Edit: Ontopic: "So while Arc is not the perfect Lisp, it seems to be better for at least some kinds of programming than either of the leading alternatives." What kinds did you have in mind?
Offtopic, but what exactly is that a picture of? I see chairs, and a face in the background (looks like a reflection) - is it a picture taken through a window? Why is it there?
The new picture on the frontpage of pg.com is a self-portrait shot in/through a window at the Grand Trianon, in the grounds of Versailles. I noticed that if I held my head in the right place I could line up my eyes with the wallpaper pattern.
"I would simply have made the language's "character" data type 16 bits wide instead of 8, and provided four trivial library routines to convert such strings to and from UTF-8 and CP-1252 encodings for I/O purposes. That's about an hour's work, and all you need for really basic Unicode support; once you have that, you"

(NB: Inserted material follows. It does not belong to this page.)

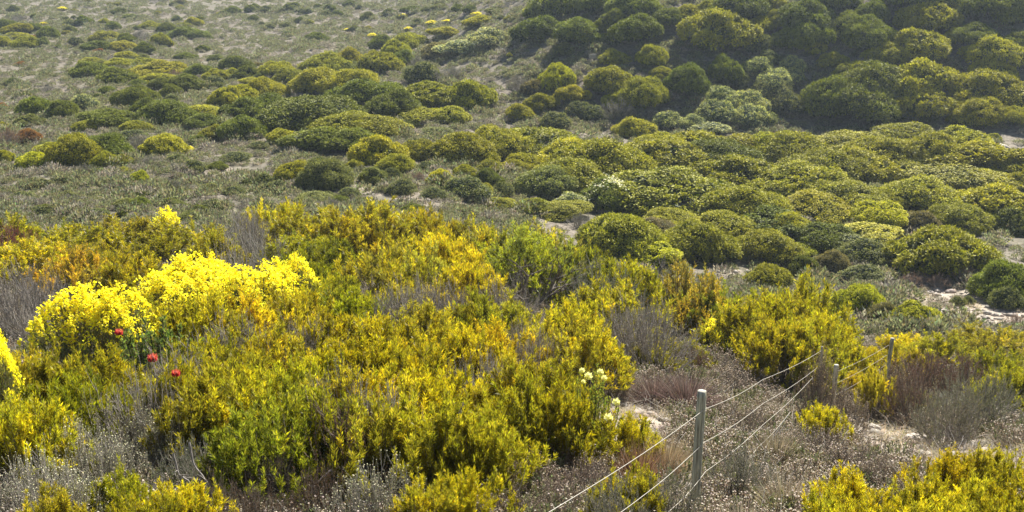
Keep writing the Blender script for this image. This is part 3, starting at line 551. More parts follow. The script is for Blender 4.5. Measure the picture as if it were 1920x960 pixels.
NEAR = [
 (690,735,10.4,70,'twg',G1,'grey'),(640,690,11.2,50,'twg',G1,'grey'),(545,600,15,60,'twg',G1,'grey'),(500,700,11,60,'ggr',(.8,.8,.7),'dull green'),(880,640,13.4,70,'brn',G1,'brown'),(420,600,14.2,70,'twg',G1,'grey'),
 (590,660,12,60,'brn',G1,'brown'),(330,645,13,60,'twg',G1,'grey'),(820,800,9.0,80,'brn',G1,'brown'),(730,560,16.8,60,'twg',G1,'grey'),(255,640,13.2,60,'ggr',(.9,1.1,.8),'dull green'),(640,760,9.9,60,'red',(.8,.9,.9),'dark'),
 (30,412,33,140,'upr',G3,'olive'),(60,450,26,140,'upr',G2,'golden green'),(130,428,28,160,'upr',G2,'golden green'),(230,412,30,150,'upr',G1,'yellow green'),(330,418,30,140,'upr',G2,'golden green'),
 (310,397,31.5,66,'flw',G1,'yellow flowered','flat lime yellow flower cap poking above the crest on the left'),(440,395,31,120,'twg',G1,'grey green'),(480,410,31,80,'twg',G1,'grey'),(520,378,33,110,'upr',G2,'golden green'),(600,396,31,150,'upr',G2,'golden green'),
 (700,386,31,160,'upr',G1,'yellow green'),(650,400,30,120,'upr',G1,'yellow green'),(790,378,32,120,'upr',G1,'yellow green'),(860,394,32,100,'upo',G1,'yellow tipped'),(900,420,31,80,'upo',G1,'yellow tipped'),
 (960,396,30,130,'upo',(.8,.9,.9),'olive'),(1035,396,30,120,'upo',G1,'yellow tipped'),(1000,440,28,150,'upo',(.6,.75,.8),'olive'),(1075,462,29,130,'upr',G3,'olive'),(1115,480,28,110,'upr',G3,'olive'),
 (20,500,21,130,'twg',G1,'grey'),(60,515,20,110,'twg',(.8,.8,.9),'grey'),(130,466,24,120,'org',(1.5,1.35,.8),'orange tipped'),(250,476,23,130,'upr',G2,'golden green'),(180,455,26,120,'upr',G1,'yellow green'),
 (400,440,26,110,'upr',G1,'yellow green'),(470,430,26,130,'twg',(.9,1,.9),'grey green'),(420,470,22,110,'twg',G1,'grey'),(560,440,27,140,'upr',G3,'olive'),(610,450,25,120,'upr',G4,'dark olive'),(560,480,22,100,'upr',G4,'dark olive'),
 (720,450,24,150,'upo',(1.1,1,1),'golden'),(690,470,22,110,'upo',G2,'golden'),(830,436,25,130,'upr',G2,'golden green'),(880,488,22,110,'upr',G2,'golden yellow'),(790,470,23,120,'upo',G1,'yellow tipped'),(780,520,20,120,'twg',G1,'grey'),
 (840,530,20,100,'twg',(.9,.85,.8),'grey'),(930,520,21,80,'twg',(.9,.9,.8),'grey'),(740,530,21,100,'upo',G1,'yellow tipped'),
 (1160,532,22,150,'upr',G2,'golden yellow','plump golden shrub in front of a grey twiggy patch at centre'),(1130,500,26,100,'ggr',G1,'grey green'),(1180,490,27,90,'upr',G3,'olive'),(1280,500,27,120,'org',G1,'orange brown','orange brown bush between golden shrubs and the sandy clearing'),(1235,498,28,80,'twg',G1,'grey'),(1330,520,26,90,'org',G2,'orange brown'),
 (1350,545,26,140,'upr',G3,'olive'),(1450,545,25,150,'upr',(.9,1,.9),'green'),(1400,570,24,140,'upr',G1,'yellow green'),(1540,582,23,110,'upr',G1,'yellow green'),(1480,560,25,140,'upr',G1,'yellow green'),(1510,530,27,100,'upr',G3,'olive'),(1468,602,20.5,120,'upr',G1,'yellow green'),(1510,610,20.5,120,'upr',G2,'golden green'),
 # the yellow flower band
 (150,548,17,130,'flw',G1,'yellow flowered','left mound of the bright yellow flower band'),(205,552,16.5,110,'flw',G1,'yellow flowered','second mound from the left in the yellow flower band'),(300,518,18,110,'flw',G1,'yellow flowered','bright yellow mound in the middle of the flower band'),
 (345,486,19.5,100,'flw',G1,'yellow flowered','highest yellow mound above the middle of the flower band'),(385,505,18.3,120,'flw',G1,'yellow flowered','yellow mound right of the middle of the flower band'),(395,490,20,70,'flw',G1,'yellow flowered','small yellow mound behind the middle of the flower band'),
 (455,512,18.2,110,'flw',G1,'yellow flowered','wide yellow mound near the right end of the flower band'),(510,498,18.8,90,'flw',G1,'yellow flowered','tall yellow mound near the right end of the flower band'),(555,487,19.3,70,'flw',G1,'yellow flowered','rightmost yellow mound of the flower band'),
 (-16,628,13.5,56,'flw',G1,'yellow flowered','yellow flowered bush cut by the left edge'),(70,600,16,40,'flw',G1,'yellow flowered','small yellow tuft below the left end of the flower band'),
 (1352,602,17.2,84,'flw',(.9,1.1,.8),'lime flowered','single lime yellow flowering bush above the brown heath, right of centre'),
 # behind and below the band
 (90,560,19,110,'twg',G1,'grey'),(110,610,14.6,100,'ggr',G1,'grey green'),(230,585,15.2,120,'ggr',G1,'grey green'),(330,560,16,120,'upr',G3,'olive'),(400,560,16,120,'upr',G1,'yellow green'),(470,560,16,130,'upr',G2,'golden green'),
 (560,545,17.5,140,'upr',G1,'yellow green'),(620,520,19,130,'upr',G3,'olive'),(660,550,17.5,140,'upr',(.8,1,.8),'green'),(600,590,15.6,150,'upr',G1,'yellow green'),(700,590,15.5,150,'upr',G2,'golden yellow'),(765,600,15.2,130,'upr',G2,'golden yellow'),
 (800,575,17,130,'upr',G1,'yellow green'),(850,560,18,110,'upo',G1,'yellow tipped'),(905,560,18,120,'upr',G3,'olive'),(870,610,15.5,130,'upr',G2,'golden yellow'),(930,610,16,120,'upr',G2,'golden yellow'),(960,560,19,90,'upo',G2,'golden'),
 (985,600,17,90,'twg',(1.1,1,.9),'bleached grey'),(1010,620,16,100,'twg',(1.1,1,.9),'bleached grey'),(1075,570,18,130,'upr',G2,'golden yellow'),(1110,620,16,130,'upr',G2,'golden yellow'),(1050,600,17,90,'upr',G1,'yellow green'),(1180,610,16.5,120,'upr',G2,'golden yellow'),
 (1230,575,19,110,'twg',(.9,.9,.9),'grey'),(1200,560,20.5,90,'twg',(.9,.9,.9),'grey'),(1210,645,15,110,'upr',G2,'golden yellow'),(1250,634,16.5,80,'upr',G1,'yellow green'),(1290,640,16.6,80,'upr',G1,'yellow green'),
 (20,660,13,110,'upr',G1,'yellow green'),(100,655,12.6,140,'upr',G1,'yellow green'),(190,665,12.4,150,'upr',G2,'golden green'),(390,630,13.6,140,'upr',G3,'olive'),(450,600,14.6,140,'upr',G1,'yellow green'),(430,660,12.6,140,'upr',G1,'yellow green'),
 (520,625,14,150,'upr',G1,'yellow green'),(560,670,12.4,140,'upr',G3,'olive'),(620,650,13,150,'upr',G2,'golden green'),(690,645,13,150,'upr',G2,'golden yellow'),(760,640,13.2,150,'upr',G2,'golden yellow'),(650,700,11.4,150,'upr',G1,'yellow green'),
 (730,700,11.4,150,'upr',G2,'golden yellow'),(800,690,11.7,120,'upr',G2,'golden yellow'),(860,650,13.6,100,'brn',G1,'brown'),(905,665,13,80,'twg',G1,'grey'),(850,705,12,70,'ggr',(1,1.3,.9),'fresh green'),(920,700,12,90,'brn',G1,'brown'),
 (965,680,12,130,'upr',G1,'yellow green'),(1030,690,11.7,140,'upr',G1,'yellow green'),(990,720,11,130,'upr',G2,'golden green'),(1050,730,10.9,110,'upr',G1,'yellow green'),(1000,640,14.5,90,'brn',G1,'brown'),(1060,650,14,100,'hrb',G1,'cream headed'),
 (330,690,11.7,150,'upr',G1,'yellow green'),(400,710,11,150,'upr',G1,'yellow green'),(470,700,11.2,150,'upr',G2,'golden green'),(540,730,10.5,150,'upr',G3,'olive'),(600,745,10.2,150,'upr',G3,'olive'),(690,770,9.7,150,'upr',G1,'yellow green'),(760,750,10.1,140,'upr',G2,'golden yellow'),
 (840,760,9.9,130,'upr',G2,'golden yellow'),(900,765,9.9,100,'upr',G2,'golden yellow'),(480,770,9.6,140,'upr',G3,'olive'),(130,700,11.3,120,'upr',G3,'olive'),(30,745,10.1,120,'upr',G2,'golden green'),(70,800,9.2,90,'upr',G1,'yellow green'),(250,700,11.2,110,'twg',G1,'grey'),
 (860,830,8.7,110,'upr',G1,'yellow green'),(800,900,8.0,90,'upr',G1,'yellow green'),(880,890,8.0,70,'upr',G2,'golden'),
 (150,740,10,120,'hrb',G1,'cream headed'),(210,760,9.7,130,'hrb',G1,'cream headed'),(270,770,9.5,120,'hrb',G1,'cream headed'),(130,790,9.2,120,'hrb',G1,'cream headed'),(60,850,8.4,110,'hrb',G1,'cream headed'),(190,815,8.8,120,'hrb',G1,'cream headed'),
 (320,780,9.3,110,'hrb',G1,'cream headed'),(110,880,8.0,110,'hrb',G1,'cream headed'),(700,870,8.3,110,'hrb',G1,'cream headed'),(350,830,8.7,100,'ggr',G1,'grey green'),
 (215,880,7.9,120,'upr',(.95,1.05,.9),'fresh yellow green','fresh yellow green shrub at the bottom edge, left of the curved white branch'),(80,925,7.5,120,'upr',G1,'yellow green'),(345,905,7.7,80,'upr',G2,'golden'),(270,930,7.5,90,'upr',G1,'yellow green'),
 (430,850,8.6,120,'red',(.6,.8,.7),'dark'),(520,850,8.6,120,'red',(.5,.7,.6),'dark'),(400,900,7.9,100,'red',(.6,.75,.7),'dark'),(480,920,7.8,110,'red',(.6,.7,.6),'dark'),(600,880,8.3,120,'red',(.7,.8,.7),'dark'),(560,830,8.9,110,'red',(.7,.7,.7),'dark'),  # bush colours darkened to paint the shade of the hollows
 # heath on the right
 (1230,690,12.3,110,'brm',(.9,.8,.8),'brown grey','big wiry brown grey tussock with a black base beside the bare sand',0),(1290,680,12.5,120,'brm',(.85,.75,.78),'brown grey','brown grey wiry tussock behind and above the front fence post',0),(1160,690,12.8,80,'brn',G1,'brown'),
 (1340,650,14,120,'brn',G1,'brown'),(1400,640,14.6,120,'brn',G1,'brown'),(1470,650,14.5,120,'brn',(.9,.8,.8),'brown'),(1530,640,16,110,'brn',G1,'brown'),(1440,680,13.2,110,'brn',G1,'brown'),(1380,690,12.8,110,'brn',G1,'brown'),(1546,648,16.2,64,'brn',G1,'brown'),(1648,688,18.3,64,'upr',G2,'golden'),(1680,676,18.6,64,'brn',G1,'brown'),(1590,730,16.6,64,'brn',G1,'brown'),
 (1500,690,13.2,90,'brn',(.9,.8,.8),'brown'),(1440,670,14,46,'red',G1,'red brown'),(1520,700,14,50,'red',G1,'red brown'),(1300,650,15,46,'red',G1,'red brown'),(1600,645,19.5,80,'upr',G2,'golden yellow'),(1640,650,19.5,60,'upr',G2,'golden yellow'),
 (1600,700,15,80,'upr',G2,'golden'),(1550,760,12,60,'upr',G2,'golden','small golden shrub beside the pale rocks behind the fence'),(1700,625,21,100,'upr',G2,'golden yellow'),(1765,630,20.5,110,'upr',G1,'yellow green'),(1850,615,21,120,'upr',G1,'yellow green'),(1905,620,20,80,'upr',G2,'golden green'),
 (1740,665,17,120,'red',G1,'red brown','broad rusty brown bush below golden shrubs on the right'),(1810,670,17,110,'red',(.9,.9,.9),'red brown'),(1870,655,18,100,'upr',G3,'olive'),(1700,655,18.5,90,'upr',G2,'golden green'),(1720,700,15.5,80,'red',(1,1.1,1.1),'red brown'),
 (1710,740,13.5,100,'upr',G2,'golden green'),(1850,705,13,150,'ggr',(1.15,1.05,.8),'olive brown'),(1790,720,13.2,100,'ggr',(1.1,.95,.8),'olive brown'),(1900,690,14,110,'upr',G2,'golden green'),(1820,742,11.7,120,'ggr',(1,.95,.8),'olive brown'),(1895,745,11.2,100,'ggr',(1,.95,.8),'olive brown'),
(1670,745,12.8,90,'brm',(1,1,.95),'pale wiry',None,1),(1620,730,13.8,80,'brn',G1,'brown'),(1400,760,10.8,90,'brn',G1,'brown'),(1460,790,10.3,90,'brm',(.9,.9,.8),'wiry',None,1),(1540,800,10.3,100,'brn',(.85,.8,.8),'brown'),
 (1600,830,9.6,100,'brn',(.85,.8,.8),'brown'),(1660,850,9.2,90,'brn',G1,'brown'),(1400,840,9.2,90,'ggr',(1.1,1,.9),'grey green'),(1480,870,8.8,110,'brm',(1,1,.9),'pale wiry',None,1),(1250,800,10.2,60,'brm',(1,.9,.75),'straw','small straw tussock in the middle of the bare sand',1),(1200,812,10,50,'brm',(.7,.5,.4),'rusty','small dark rusty tussock on the bare sand',1),
 (1690,900,8.2,90,'brn',(.9,.8,.85),'brown'),(1600,885,8.0,110,'upr',G1,'yellow green'),(1640,930,7.6,90,'upr',G1,'yellow green'),(1570,935,7.6,80,'upr',G1,'yellow green'),(1780,850,8.7,90,'upr',G2,'golden'),(1840,845,8.7,110,'upr',G1,'yellow green'),(1900,850,8.6,110,'upr',G2,'golden green'),
 (1750,900,8.0,110,'upr',G1,'yellow green'),(1830,900,7.9,130,'upr',G2,'golden'),(1905,910,7.8,110,'upr',G1,'yellow green'),(1760,940,7.4,100,'upr',G2,'golden'),(1870,940,7.4,110,'upr',G1,'yellow green'),
 (1100,860,8.8,110,'brn',(1.1,1.05,1.1),'pale brown'),(1000,850,9,110,'brn',(1.05,1,1.1),'pale brown'),(940,850,9,100,'brn',G1,'brown'),(1050,900,8.2,110,'brn',(1.1,1.05,1.1),'pale brown'),(960,910,8.1,110,'brn',G1,'brown'),(1160,900,8.3,110,'ggr',(1.1,1,.9),'olive brown'),(1240,880,8.6,100,'ggr',(1.1,1,.9),'olive brown'),
 (1400,920,8.0,80,'brm',(1.2,1.2,1.15),'bleached','bleached straw tussock right of the foot of the front fence post',1),(1180,780,10.9,30,'upr',G2,'golden'),(1175,880,8.9,40,'upr',G1,'yellow green'),
]
for n in NEAR: near(*n)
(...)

If he can do all that in one hour, I am really impressed. It would take me more than one hour alone to research the utf-8 and CP-1252 encodings. Changing regular expressions libraries to work with 16 bit, as well as the index operations for strings might take some work, too.
I suppose that guy could rewrite the whole Arc within a day...
"The most important thing is not to constrain the evolution of your ideas. So the less you commit yourself in writing to what your data structures represent, the better."
Exactly! I think most developers don't get this statement. Committing yourself to data structures is like mixing cement IMHO. Once you've started this get harder to change quickly.
So I've been considering trying to get into Lisp. Any of you folks who have been playing with Arc have a sense about whether or not it would be a good dialect with which to start?